■ **TASK OBJECTIVE**: In the entries, find all lines that hold the word "picture" and copy them.

^^^^^^^^

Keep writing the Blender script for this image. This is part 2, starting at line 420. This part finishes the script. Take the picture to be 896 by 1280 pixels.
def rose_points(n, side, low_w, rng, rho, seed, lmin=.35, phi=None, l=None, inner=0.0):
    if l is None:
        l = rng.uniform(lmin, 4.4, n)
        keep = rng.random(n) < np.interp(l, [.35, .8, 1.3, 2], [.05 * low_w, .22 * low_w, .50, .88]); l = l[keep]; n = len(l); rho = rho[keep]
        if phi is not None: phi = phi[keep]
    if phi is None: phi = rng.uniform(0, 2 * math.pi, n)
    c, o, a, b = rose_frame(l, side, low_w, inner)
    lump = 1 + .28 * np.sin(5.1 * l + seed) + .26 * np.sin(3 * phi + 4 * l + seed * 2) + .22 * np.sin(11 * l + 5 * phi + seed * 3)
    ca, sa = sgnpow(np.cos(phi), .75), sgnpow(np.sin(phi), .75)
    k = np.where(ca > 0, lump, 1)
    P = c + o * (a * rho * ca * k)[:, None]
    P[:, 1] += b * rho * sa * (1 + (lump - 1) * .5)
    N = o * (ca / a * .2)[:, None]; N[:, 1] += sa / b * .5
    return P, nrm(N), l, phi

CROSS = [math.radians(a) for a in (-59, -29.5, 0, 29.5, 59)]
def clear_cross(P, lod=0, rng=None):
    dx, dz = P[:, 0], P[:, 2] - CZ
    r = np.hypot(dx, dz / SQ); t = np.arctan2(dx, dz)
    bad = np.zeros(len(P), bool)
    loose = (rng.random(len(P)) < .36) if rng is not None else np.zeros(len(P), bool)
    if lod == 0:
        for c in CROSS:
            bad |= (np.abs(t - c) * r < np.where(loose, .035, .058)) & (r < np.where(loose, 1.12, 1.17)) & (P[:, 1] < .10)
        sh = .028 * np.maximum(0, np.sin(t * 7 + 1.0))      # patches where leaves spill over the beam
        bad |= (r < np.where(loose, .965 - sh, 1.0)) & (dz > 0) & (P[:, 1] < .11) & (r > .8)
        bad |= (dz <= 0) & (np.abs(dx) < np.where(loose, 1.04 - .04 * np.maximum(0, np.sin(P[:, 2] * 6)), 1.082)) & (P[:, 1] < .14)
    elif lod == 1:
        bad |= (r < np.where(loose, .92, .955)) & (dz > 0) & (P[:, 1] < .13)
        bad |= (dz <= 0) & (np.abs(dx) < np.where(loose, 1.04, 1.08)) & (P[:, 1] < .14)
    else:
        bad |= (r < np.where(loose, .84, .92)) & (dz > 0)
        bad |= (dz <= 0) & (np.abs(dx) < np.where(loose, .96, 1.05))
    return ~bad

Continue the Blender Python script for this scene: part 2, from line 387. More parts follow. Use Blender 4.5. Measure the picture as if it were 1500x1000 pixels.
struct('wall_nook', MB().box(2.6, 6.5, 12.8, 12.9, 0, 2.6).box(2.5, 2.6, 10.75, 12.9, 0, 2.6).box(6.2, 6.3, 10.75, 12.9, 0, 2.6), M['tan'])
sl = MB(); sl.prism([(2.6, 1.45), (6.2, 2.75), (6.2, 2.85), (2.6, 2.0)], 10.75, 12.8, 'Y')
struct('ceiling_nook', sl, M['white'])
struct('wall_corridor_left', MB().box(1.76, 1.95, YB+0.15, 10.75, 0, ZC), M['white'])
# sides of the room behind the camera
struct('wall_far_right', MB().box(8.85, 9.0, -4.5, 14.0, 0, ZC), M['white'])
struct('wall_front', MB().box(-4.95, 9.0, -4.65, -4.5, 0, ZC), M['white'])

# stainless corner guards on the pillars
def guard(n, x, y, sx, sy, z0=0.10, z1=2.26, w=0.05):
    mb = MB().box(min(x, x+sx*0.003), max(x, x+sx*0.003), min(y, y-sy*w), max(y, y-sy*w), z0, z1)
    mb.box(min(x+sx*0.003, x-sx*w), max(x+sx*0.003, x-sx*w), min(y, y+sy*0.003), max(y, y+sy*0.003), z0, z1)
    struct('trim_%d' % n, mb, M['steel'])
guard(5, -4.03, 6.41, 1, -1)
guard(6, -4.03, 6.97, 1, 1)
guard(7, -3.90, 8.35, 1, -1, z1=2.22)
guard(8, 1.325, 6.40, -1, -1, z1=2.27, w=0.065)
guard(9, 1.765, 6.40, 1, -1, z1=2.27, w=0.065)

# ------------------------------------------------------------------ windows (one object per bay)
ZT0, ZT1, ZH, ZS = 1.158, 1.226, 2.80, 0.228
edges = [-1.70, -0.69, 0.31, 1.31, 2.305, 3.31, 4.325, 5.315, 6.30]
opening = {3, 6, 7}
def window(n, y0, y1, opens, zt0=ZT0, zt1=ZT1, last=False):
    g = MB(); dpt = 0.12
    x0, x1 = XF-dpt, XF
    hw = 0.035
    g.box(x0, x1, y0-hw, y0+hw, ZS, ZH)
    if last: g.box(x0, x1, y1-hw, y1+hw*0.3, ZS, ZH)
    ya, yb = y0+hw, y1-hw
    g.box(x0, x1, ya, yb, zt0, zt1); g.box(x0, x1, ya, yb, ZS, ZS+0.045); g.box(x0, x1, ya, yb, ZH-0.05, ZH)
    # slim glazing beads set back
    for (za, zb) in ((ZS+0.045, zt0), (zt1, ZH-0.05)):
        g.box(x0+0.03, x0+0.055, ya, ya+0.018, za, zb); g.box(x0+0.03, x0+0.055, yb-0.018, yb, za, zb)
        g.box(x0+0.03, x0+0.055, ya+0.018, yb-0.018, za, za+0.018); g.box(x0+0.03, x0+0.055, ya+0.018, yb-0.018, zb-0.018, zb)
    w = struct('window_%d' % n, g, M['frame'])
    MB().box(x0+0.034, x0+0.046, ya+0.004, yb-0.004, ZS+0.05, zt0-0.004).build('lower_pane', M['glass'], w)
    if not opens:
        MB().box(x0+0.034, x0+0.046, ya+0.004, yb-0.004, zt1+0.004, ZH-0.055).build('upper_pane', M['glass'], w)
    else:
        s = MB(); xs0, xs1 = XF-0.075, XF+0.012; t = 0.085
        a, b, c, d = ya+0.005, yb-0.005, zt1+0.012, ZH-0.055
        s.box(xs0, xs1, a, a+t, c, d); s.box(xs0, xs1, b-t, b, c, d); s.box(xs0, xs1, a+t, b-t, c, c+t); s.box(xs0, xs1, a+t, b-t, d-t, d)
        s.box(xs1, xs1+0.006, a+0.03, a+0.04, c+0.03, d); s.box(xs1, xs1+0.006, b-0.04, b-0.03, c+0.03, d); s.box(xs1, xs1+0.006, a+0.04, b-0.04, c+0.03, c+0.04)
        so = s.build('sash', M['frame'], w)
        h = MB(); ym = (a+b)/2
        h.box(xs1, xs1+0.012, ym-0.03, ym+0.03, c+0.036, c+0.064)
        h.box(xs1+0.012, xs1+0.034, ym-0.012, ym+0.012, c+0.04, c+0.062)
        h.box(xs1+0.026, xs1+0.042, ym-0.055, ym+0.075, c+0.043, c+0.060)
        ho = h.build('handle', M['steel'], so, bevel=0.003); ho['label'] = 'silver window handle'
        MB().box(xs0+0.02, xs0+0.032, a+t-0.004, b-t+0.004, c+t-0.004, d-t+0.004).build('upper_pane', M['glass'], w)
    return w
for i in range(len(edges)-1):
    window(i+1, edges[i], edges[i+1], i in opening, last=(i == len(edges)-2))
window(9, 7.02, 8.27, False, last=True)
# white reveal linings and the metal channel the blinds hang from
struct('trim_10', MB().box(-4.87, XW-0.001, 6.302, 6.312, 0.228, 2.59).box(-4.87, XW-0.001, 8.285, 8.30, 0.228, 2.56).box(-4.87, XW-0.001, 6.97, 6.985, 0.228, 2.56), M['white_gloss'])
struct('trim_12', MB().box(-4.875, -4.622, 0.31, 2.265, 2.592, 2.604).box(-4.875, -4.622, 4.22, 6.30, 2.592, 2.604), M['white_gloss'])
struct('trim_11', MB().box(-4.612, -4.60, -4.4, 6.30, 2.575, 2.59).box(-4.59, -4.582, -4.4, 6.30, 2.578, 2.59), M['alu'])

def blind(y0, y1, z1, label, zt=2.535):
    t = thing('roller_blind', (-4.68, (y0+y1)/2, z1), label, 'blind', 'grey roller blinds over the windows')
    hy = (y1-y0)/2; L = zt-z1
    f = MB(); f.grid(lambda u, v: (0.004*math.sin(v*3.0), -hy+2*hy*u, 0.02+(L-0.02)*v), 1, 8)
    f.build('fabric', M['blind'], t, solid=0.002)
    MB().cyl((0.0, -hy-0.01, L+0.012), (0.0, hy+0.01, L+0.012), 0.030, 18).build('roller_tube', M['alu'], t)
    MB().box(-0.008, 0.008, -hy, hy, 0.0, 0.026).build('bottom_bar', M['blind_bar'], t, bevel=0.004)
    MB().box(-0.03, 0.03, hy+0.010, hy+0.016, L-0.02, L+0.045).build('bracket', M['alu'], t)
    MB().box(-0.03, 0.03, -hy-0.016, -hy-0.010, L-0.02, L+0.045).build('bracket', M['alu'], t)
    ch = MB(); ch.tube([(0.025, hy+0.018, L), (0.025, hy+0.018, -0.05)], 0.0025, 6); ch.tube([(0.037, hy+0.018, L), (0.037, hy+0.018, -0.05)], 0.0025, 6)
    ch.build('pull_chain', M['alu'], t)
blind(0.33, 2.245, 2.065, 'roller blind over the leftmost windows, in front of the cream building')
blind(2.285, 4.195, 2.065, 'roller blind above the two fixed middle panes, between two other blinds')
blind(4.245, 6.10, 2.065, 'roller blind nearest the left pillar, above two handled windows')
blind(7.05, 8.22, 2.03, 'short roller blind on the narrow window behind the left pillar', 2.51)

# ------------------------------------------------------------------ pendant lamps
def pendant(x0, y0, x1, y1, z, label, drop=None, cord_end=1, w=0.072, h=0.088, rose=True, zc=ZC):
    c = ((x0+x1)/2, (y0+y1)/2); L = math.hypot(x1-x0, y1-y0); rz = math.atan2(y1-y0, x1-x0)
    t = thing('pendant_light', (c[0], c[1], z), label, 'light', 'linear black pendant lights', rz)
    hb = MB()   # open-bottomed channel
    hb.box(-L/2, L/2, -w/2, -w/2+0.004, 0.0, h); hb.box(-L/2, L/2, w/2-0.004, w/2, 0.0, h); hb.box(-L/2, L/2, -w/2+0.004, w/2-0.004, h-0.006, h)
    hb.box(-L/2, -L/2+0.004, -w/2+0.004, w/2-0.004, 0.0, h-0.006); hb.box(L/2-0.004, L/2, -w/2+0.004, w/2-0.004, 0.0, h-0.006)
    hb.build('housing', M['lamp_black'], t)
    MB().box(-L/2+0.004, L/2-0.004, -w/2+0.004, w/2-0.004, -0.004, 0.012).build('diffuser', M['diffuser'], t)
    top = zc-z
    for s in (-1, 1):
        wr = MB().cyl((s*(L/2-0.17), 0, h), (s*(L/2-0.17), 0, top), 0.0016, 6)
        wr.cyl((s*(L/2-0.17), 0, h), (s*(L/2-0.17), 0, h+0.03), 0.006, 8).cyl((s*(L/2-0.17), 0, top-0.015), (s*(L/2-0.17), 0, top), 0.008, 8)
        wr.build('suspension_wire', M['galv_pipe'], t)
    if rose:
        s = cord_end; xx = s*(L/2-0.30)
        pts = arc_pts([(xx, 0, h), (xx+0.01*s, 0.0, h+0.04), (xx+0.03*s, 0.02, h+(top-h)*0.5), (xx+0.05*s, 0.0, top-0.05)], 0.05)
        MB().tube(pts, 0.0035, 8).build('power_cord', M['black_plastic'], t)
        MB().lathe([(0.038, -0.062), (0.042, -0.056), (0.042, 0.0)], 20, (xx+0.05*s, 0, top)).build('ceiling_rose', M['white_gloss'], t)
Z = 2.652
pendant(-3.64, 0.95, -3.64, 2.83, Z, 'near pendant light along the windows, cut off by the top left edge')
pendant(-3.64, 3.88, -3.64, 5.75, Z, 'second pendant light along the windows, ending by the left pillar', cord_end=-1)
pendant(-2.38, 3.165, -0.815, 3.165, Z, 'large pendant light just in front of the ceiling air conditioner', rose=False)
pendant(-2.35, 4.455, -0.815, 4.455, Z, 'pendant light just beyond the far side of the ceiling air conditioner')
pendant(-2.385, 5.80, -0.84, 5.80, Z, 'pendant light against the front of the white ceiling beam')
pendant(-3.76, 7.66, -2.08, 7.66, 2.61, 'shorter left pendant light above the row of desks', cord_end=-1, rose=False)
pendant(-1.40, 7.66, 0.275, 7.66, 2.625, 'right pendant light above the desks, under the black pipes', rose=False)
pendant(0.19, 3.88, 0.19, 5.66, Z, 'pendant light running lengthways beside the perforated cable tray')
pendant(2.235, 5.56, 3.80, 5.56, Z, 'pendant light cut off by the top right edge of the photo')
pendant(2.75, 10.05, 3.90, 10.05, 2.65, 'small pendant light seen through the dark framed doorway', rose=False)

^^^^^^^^

■ **SOLUTION TO THIS EXERCISE**:
Keep writing the Blender script for this image. This is part 2, starting at line 420. This part finishes the script. Take the picture to be 896 by 1280 pixels.
Continue the Blender Python script for this scene: part 2, from line 387. More parts follow. Use Blender 4.5. Measure the picture as if it were 1500x1000 pixels.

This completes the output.